## Begin

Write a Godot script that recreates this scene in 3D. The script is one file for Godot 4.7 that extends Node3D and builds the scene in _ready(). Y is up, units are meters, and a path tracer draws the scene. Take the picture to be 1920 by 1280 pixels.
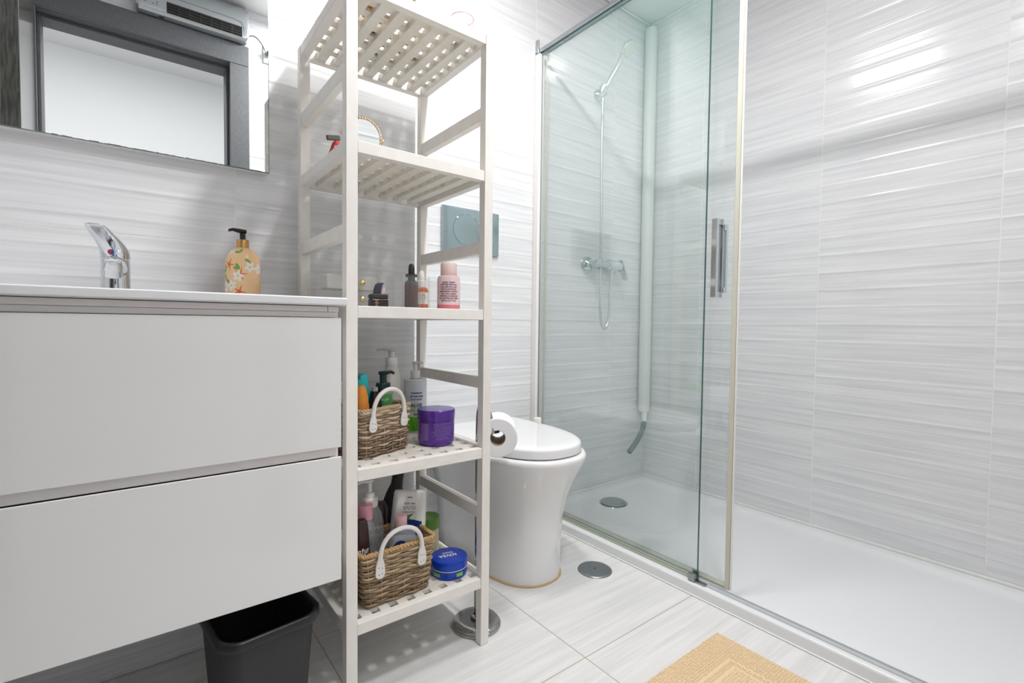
extends Node3D
# A small tiled bathroom. Units are metres; the vanity wall is the plane z = 0, the floor y = 0, the camera looks towards -z and +x.

const CEIL := 2.385
const ALC := -0.189       # plane of the tiled wall behind toilet and shower
const RX := 2.147         # plane of the tiled wall on the right
const LX := -0.55
const FZ := 1.42          # plane of the wall with the door
var taken := {}
var rng := RandomNumberGenerator.new()
var M := {}

# ------------------------------------------------------------------ mesh building
class MB:
	var st := SurfaceTool.new()
	var xf := Transform3D()
	var uvo := Vector2()
	var uvm := Vector2(1, 1)
	func _init() -> void:
		st.begin(Mesh.PRIMITIVE_TRIANGLES)
	func v(p: Vector3, n: Vector3, uv := Vector2()) -> void:
		st.set_normal((xf.basis * n).normalized())
		st.set_uv(uv)
		st.add_vertex(xf * p)
	func tri(a: Vector3, b: Vector3, c: Vector3, na: Vector3, nb: Vector3, nc: Vector3, ua := Vector2(), ub := Vector2(), uc := Vector2()) -> void:
		var g := (c - a).cross(b - a)
		if g.length_squared() < 1e-20:
			return
		if g.dot(na + nb + nc) < 0.0:
			v(a, na, ua); v(c, nc, uc); v(b, nb, ub)
		else:
			v(a, na, ua); v(b, nb, ub); v(c, nc, uc)
	func quad(a: Vector3, b: Vector3, c: Vector3, d: Vector3, n: Vector3, ua := Vector2(0, 0), ub := Vector2(1, 0), uc := Vector2(1, 1), ud := Vector2(0, 1)) -> void:
		tri(a, b, c, n, n, n, ua, ub, uc)
		tri(a, c, d, n, n, n, ua, uc, ud)
	func quadn(a: Vector3, b: Vector3, c: Vector3, d: Vector3, na: Vector3, nb: Vector3, nc: Vector3, nd: Vector3, ua := Vector2(0, 0), ub := Vector2(1, 0), uc := Vector2(1, 1), ud := Vector2(0, 1)) -> void:
		tri(a, b, c, na, nb, nc, ua, ub, uc)
		tri(a, c, d, na, nc, nd, ua, uc, ud)
	# a box from lo to hi with chamfered edges whose normals run over, so that the edge looks rounded
	func box(lo: Vector3, hi: Vector3, ch := 0.002, uvs := 1.0) -> void:
		var c := (lo + hi) / 2.0
		var h := (hi - lo) / 2.0
		ch = minf(ch, minf(h.x, minf(h.y, h.z)) * 0.9)
		for ax in 3:
			var a1 := (ax + 1) % 3
			var a2 := (ax + 2) % 3
			for s in [-1.0, 1.0]:
				var n := Vector3(); n[ax] = s
				var q := []
				var uvq := []
				for k in [[-1.0, -1.0], [1.0, -1.0], [1.0, 1.0], [-1.0, 1.0]]:
					var p := Vector3(); p[ax] = s * h[ax]; p[a1] = k[0] * (h[a1] - ch); p[a2] = k[1] * (h[a2] - ch)
					q.append(c + p)
					var w: Vector3 = (c + p) * uvs
					uvq.append((Vector2(w.z, w.y) if ax == 0 else Vector2(w.x, w.z) if ax == 1 else Vector2(w.x, w.y)) * uvm + uvo)
				quad(q[0], q[1], q[2], q[3], n, uvq[0], uvq[1], uvq[2], uvq[3])
		if ch <= 0.0:
			return
		for ax in 3:   # the twelve edges
			var a1 := (ax + 1) % 3
			var a2 := (ax + 2) % 3
			for s1 in [-1.0, 1.0]:
				for s2 in [-1.0, 1.0]:
					var n1 := Vector3(); n1[a1] = s1
					var n2 := Vector3(); n2[a2] = s2
					var p := []
					for e in [-1.0, 1.0]:
						var b := Vector3(); b[ax] = e * (h[ax] - ch)
						var p1 := b; p1[a1] = s1 * h[a1]; p1[a2] = s2 * (h[a2] - ch)
						var p2 := b; p2[a1] = s1 * (h[a1] - ch); p2[a2] = s2 * h[a2]
						p.append(c + p1); p.append(c + p2)
					var w0: Vector3 = p[0] * uvs
					var u0 := Vector2(w0.x, w0.y) * uvm + uvo
					quadn(p[0], p[1], p[3], p[2], n1, n2, n2, n1, u0, u0, u0, u0)
		for sx in [-1.0, 1.0]:
			for sy in [-1.0, 1.0]:
				for sz in [-1.0, 1.0]:
					var s := Vector3(sx, sy, sz)
					tri(c + s * Vector3(h.x, h.y - ch, h.z - ch), c + s * Vector3(h.x - ch, h.y, h.z - ch), c + s * Vector3(h.x - ch, h.y - ch, h.z), Vector3(sx, 0, 0), Vector3(0, sy, 0), Vector3(0, 0, sz))
	# rings of equal length joined into a skin; normals are averaged; caps close the ends
	func loft(rings: Array, closed := true, cap0 := true, cap1 := true) -> void:
		var m := rings.size()
		var k: int = rings[0].size()
		var nn := []
		var cen := []
		for i in m:
			var cc := Vector3()
			for p in rings[i]:
				cc += p
			cen.append(cc / k)
		for i in m:
			var row := PackedVector3Array()
			for j in k:
				var du: Vector3
				if closed:
					du = rings[i][(j + 1) % k] - rings[i][(j - 1 + k) % k]
				else:
					du = rings[i][mini(j + 1, k - 1)] - rings[i][maxi(j - 1, 0)]
				var dv: Vector3 = rings[mini(i + 1, m - 1)][j] - rings[maxi(i - 1, 0)][j]
				var n := du.cross(dv)
				if n.length_squared() < 1e-18:
					n = rings[i][j] - cen[i]
				n = n.normalized()
				row.append(n)
			nn.append(row)
		if closed:   # turn all normals outwards
			var s := 0.0
			for i in m:
				for j in k:
					s += nn[i][j].dot(rings[i][j] - cen[i])
			if s < 0.0:
				for i in m:
					for j in k:
						nn[i][j] = -nn[i][j]
		var kk := k if closed else k - 1
		for i in m - 1:
			for j in kk:
				var j2 := (j + 1) % k
				quadn(rings[i][j], rings[i][j2], rings[i + 1][j2], rings[i + 1][j], nn[i][j], nn[i][j2], nn[i + 1][j2], nn[i + 1][j],
					Vector2(float(j) / kk, float(i) / (m - 1)), Vector2(float(j + 1) / kk, float(i) / (m - 1)), Vector2(float(j + 1) / kk, float(i + 1) / (m - 1)), Vector2(float(j) / kk, float(i + 1) / (m - 1)))
		if closed:
			if cap0:
				cap(rings[0], (cen[0] - cen[1]))
			if cap1:
				cap(rings[m - 1], (cen[m - 1] - cen[m - 2]))
	func cap(ring: Array, dir: Vector3) -> void:
		var k := ring.size()
		var cc := Vector3()
		for p in ring:
			cc += p
		cc /= k
		var n := Vector3()
		for j in k:
			n += (ring[j] - cc).cross(ring[(j + 1) % k] - cc)
		n = n.normalized()
		if n.dot(dir) < 0.0:
			n = -n
		var sz := 0.0
		for j in k:
			sz = maxf(sz, (ring[j] - cc).length())
		var t1: Vector3 = (ring[0] - cc).normalized()
		var t2: Vector3 = n.cross(t1)
		for j in k:
			var a: Vector3 = ring[j]
			var b: Vector3 = ring[(j + 1) % k]
			tri(cc, a, b, n, n, n, Vector2(0.5, 0.5), Vector2(0.5 + 0.5 * (a - cc).dot(t1) / sz, 0.5 + 0.5 * (a - cc).dot(t2) / sz), Vector2(0.5 + 0.5 * (b - cc).dot(t1) / sz, 0.5 + 0.5 * (b - cc).dot(t2) / sz))
	# a profile of (radius, height) turned round the y axis; corners sharper than about 35 degrees stay sharp
	func lathe(prof: Array, segs := 28, a0 := 0.0, a1 := TAU, sx := 1.0, sz := 1.0) -> void:
		var m := prof.size()
		var sn := []
		for i in m - 1:
			var d: Vector2 = prof[i + 1] - prof[i]
			sn.append(Vector2(d.y, -d.x).normalized())
		var len := 0.0
		var tot := 0.0
		for i in m - 1:
			tot += (prof[i + 1] - prof[i]).length()
		for i in m - 1:
			var l2: float = len + (prof[i + 1] - prof[i]).length()
			var n0: Vector2 = sn[i]
			var n1: Vector2 = sn[i]
			if i > 0 and sn[i - 1].dot(sn[i]) > 0.8:
				n0 = (sn[i - 1] + sn[i]).normalized()
			if i < m - 2 and sn[i + 1].dot(sn[i]) > 0.8:
				n1 = (sn[i + 1] + sn[i]).normalized()
			for j in segs:
				var t0 := a0 + (a1 - a0) * j / segs
				var t1 := a0 + (a1 - a0) * (j + 1) / segs
				var p := []
				var q := []
				for e in [[prof[i], n0, t0], [prof[i], n0, t1], [prof[i + 1], n1, t1], [prof[i + 1], n1, t0]]:
					var pr: Vector2 = e[0]; var no: Vector2 = e[1]; var t: float = e[2]
					p.append(Vector3(sin(t) * pr.x * sx, pr.y, cos(t) * pr.x * sz))
					q.append(Vector3(sin(t) * no.x / sx, no.y, cos(t) * no.x / sz).normalized())
				var u0 := float(j) / segs
				var u1 := float(j + 1) / segs
				var v0: float = 1.0 - len / tot
				var v1: float = 1.0 - l2 / tot
				quadn(p[0], p[1], p[2], p[3], q[0], q[1], q[2], q[3], Vector2(u0, v0), Vector2(u1, v0), Vector2(u1, v1), Vector2(u0, v1))
			len = l2
	# a round bar along points; r is one radius or one per point
	func tube(pts: Array, r, segs := 10, closed := false, flat := 1.0) -> void:
		var rings := []
		var m := pts.size()
		var up := Vector3.UP
		var t0: Vector3 = (pts[1] - pts[0]).normalized()
		if absf(t0.dot(up)) > 0.9:
			up = Vector3.RIGHT
		var side := t0.cross(up).normalized()
		for i in m + (1 if closed else 0):
			var i0 := i % m
			var t: Vector3
			if closed:
				t = (pts[(i0 + 1) % m] - pts[(i0 - 1 + m) % m]).normalized()
			else:
				t = (pts[mini(i + 1, m - 1)] - pts[maxi(i - 1, 0)]).normalized()
			side = (side - t * side.dot(t)).normalized()
			var o := t.cross(side).normalized()
			var rr: float = r if not (r is Array) else r[i0]
			var ring := []
			for j in segs:
				var a := TAU * j / segs
				ring.append(pts[i0] + side * cos(a) * rr + o * sin(a) * rr * flat)
			rings.append(ring)
		loft(rings, true, not closed, not closed)
	# a flat polygon (x, y) given thickness from z0 to z1
	func slab(poly: PackedVector2Array, z0: float, z1: float) -> void:
		var idx := Geometry2D.triangulate_polygon(poly)
		for i in range(0, idx.size(), 3):
			for s in [[z1, Vector3.BACK], [z0, Vector3.FORWARD]]:
				var zz: float = s[0]; var n: Vector3 = s[1]
				var a := poly[idx[i]]; var b := poly[idx[i + 1]]; var c := poly[idx[i + 2]]
				tri(Vector3(a.x, a.y, zz), Vector3(b.x, b.y, zz), Vector3(c.x, c.y, zz), n, n, n, a, b, c)
		var area := 0.0
		for i in poly.size():
			area += poly[i].cross(poly[(i + 1) % poly.size()])
		for i in poly.size():
			var a := poly[i]; var b := poly[(i + 1) % poly.size()]
			var d := (b - a).normalized()
			var n := Vector3(d.y, -d.x, 0) * signf(area)
			quad(Vector3(a.x, a.y, z0), Vector3(b.x, b.y, z0), Vector3(b.x, b.y, z1), Vector3(a.x, a.y, z1), n, a, b, b, a)
	func mesh() -> ArrayMesh:
		return st.commit()

# ------------------------------------------------------------------ scene helpers
func numbered(called: String) -> String:
	var n: int = taken.get(called, 0)
	taken[called] = n + 1
	return called if n == 0 else "%s_%03d" % [called, n]

func obj(called: String, b, mat: Material, parent: Node = null) -> MeshInstance3D:
	var o := MeshInstance3D.new()
	o.mesh = b.mesh() if b is MB else b
	o.material_override = mat
	if parent == null:
		o.name = numbered(called)
		add_child(o, true)
	else:
		o.name = called
		parent.add_child(o, true)
	return o

func thing(called: String, label: String, category: String, at := Vector3.ZERO, turn := 0.0, group := "") -> Node3D:
	var o := Node3D.new()
	o.name = numbered(called)
	add_child(o, true)
	o.position = at
	o.rotation_degrees.y = turn
	tag(o, label, category, group)
	return o

func tag(o: Node, label: String, category: String, group := "") -> Node:
	o.set_meta("label", label)
	o.set_meta("category", category)
	if group:
		o.set_meta("group", group)
	return o

func struct(called: String, b, mat: Material, label := "", category := "") -> MeshInstance3D:
	var o := obj(called, b, mat)
	o.set_meta("kind", "structure")
	if label:
		tag(o, label, category)
	return o

func boxm(lo: Vector3, hi: Vector3, ch := 0.002, uvs := 1.0) -> MB:
	var b := MB.new()
	b.box(lo, hi, ch, uvs)
	return b

func lath(prof: Array, segs := 28, at := Vector3.ZERO) -> MB:
	var b := MB.new()
	b.xf = Transform3D(Basis(), at)
	b.lathe(prof, segs)
	return b

func tub(pts: Array, r, segs := 10) -> MB:
	var b := MB.new()
	b.tube(pts, r, segs)
	return b

func V2(x: float, y: float) -> Vector2:
	return Vector2(x, y)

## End

What you are asked to do:
Repeat the listing above from its first line through the line that contains "# A small tiled", both included, and nothing more. Drop the pictures.

Output for this task:
Write a Godot script that recreates this scene in 3D. The script is one file for Godot 4.7 that extends Node3D and builds the scene in _ready(). Y is up, units are meters, and a path tracer draws the scene. Take the picture to be 1920 by 1280 pixels.
extends Node3D
# A small tiled bathroom. Units are metres; the vanity wall is the plane z = 0, the floor y = 0, the camera looks towards -z and +x.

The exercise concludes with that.